The Department of Education’s no-one-left-behind policy is often praised as learner-centered and compassionate, but in practice, it has become unfair to teachers and harmful to education quality. What is presented as protection for students has turned into a system that rewards neglect and punishes accountability.
Under this policy, when a student consistently performs poorly due to a lack of effort, the burden of failure is almost entirely shifted to the teacher. To give a failing mark, teachers are required to complete layers of documentation, remediation plans, home visits, and reports, many of which are difficult or unrealistic given class sizes, workloads, and limited resources. The process consumes time and energy far beyond what is reasonable, making it appear that the teacher, not the student, is at fault for academic neglect.
Faced with these demands, many teachers choose the path of least resistance: they pass students who have clearly not mastered basic competencies. This is not done out of laziness, but out of survival within an unforgiving system that penalizes honesty and diligence. As these students move up the grade levels, the same practice continues until the learning gap becomes too large to hide, yet too entrenched to correct.

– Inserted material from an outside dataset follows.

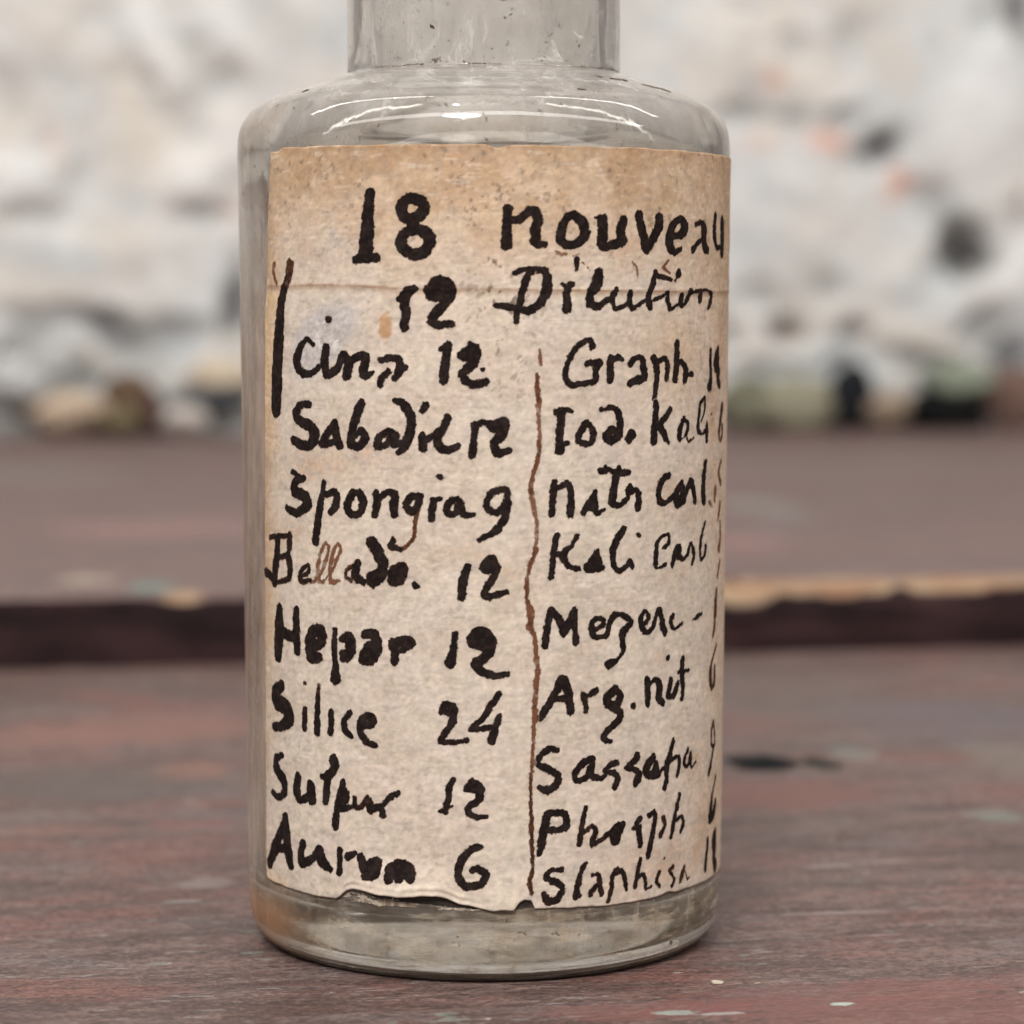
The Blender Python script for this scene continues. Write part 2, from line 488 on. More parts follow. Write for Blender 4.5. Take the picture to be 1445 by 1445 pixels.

The consequences surface most clearly at the tertiary level, where colleges encounter students who struggle to read, write, or reason at the expected level. This reflects poorly on the entire education system and weakens the nation’s human capital competitiveness. Worse, it cultivates a culture of irresponsibility among learners, teaching them that effort is optional and consequences are negotiable.
There should be a balance between compassion and responsibility by restoring academic standards and protecting teachers who enforce them in good faith. Clear, realistic policies should support remediation without turning it into punishment for educators, while students must be taught early that actions have results. The system can genuinely serve learners without sacrificing truth, discipline, and educational integrity.